Companies are competing for top AI talent and Maimai has seen rapid growth in the salaries they are offered, whereby AI professionals stand to earn, on average, more than CNY25,000 (approximately USD3,600) just three years after graduation and more than double that amount in 10 years. Leading AI companies, meanwhile, are even willing to offer between CNY1 million to CNY2 million to secure those talents.

 

While engineering skills were most sought after circa 10 years ago, today, what enterprises need are scientists. This is because the development of enterprises now rely on capabilities related to the more recent technological trends such as deep learning, IoT and cloud computing. Winning over capable talent has also become critical for companies that wish to gain an upper hand over the competition.

 

The way in which talent is acquired has also changed over the years and companies like Huawei have had to change their approach, paying more attention to branding and using intelligent algorithms to find prospective employees. What’s interesting is that Maimai itself has adopted AI technologies, big data analytics and intelligent recommendations to help enterprises to find and connect with such talents, and help users find new business opportunities.

 

According to Huang Weiwei, Huawei’s Senior Management Consultant as well as a professor at Renmin University, companies have to offer attractive salaries as well as compensation to attract the best AI talent.

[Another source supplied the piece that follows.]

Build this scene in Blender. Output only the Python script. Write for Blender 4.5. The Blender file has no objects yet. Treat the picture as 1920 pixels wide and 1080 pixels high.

From a value creation perspective, he pointed out that compared with the industrial age, where value was mostly created by employees at junior or middle levels, in the era of AI, a small proportion of top AI talents will create the vast majority (over 90%) of the business’ total value.

 

With that in mind, Huang shared Huawei’s philosophy for success; the view that “growing human capital (talent, workers, entrepreneurs) is more important than growing financial capital”, because in the long term, this kind of strategic investment will generate great returns.

 

Therefore, enterprises like Huawei definitely have a role to play in developing the required AI talent. To attract quality human capital that will bring value, businesses have to provide them with value in turn, not just in terms of monetary rewards, but also in terms of helping them grow, continue to improve their skills, and find meaning in what they do.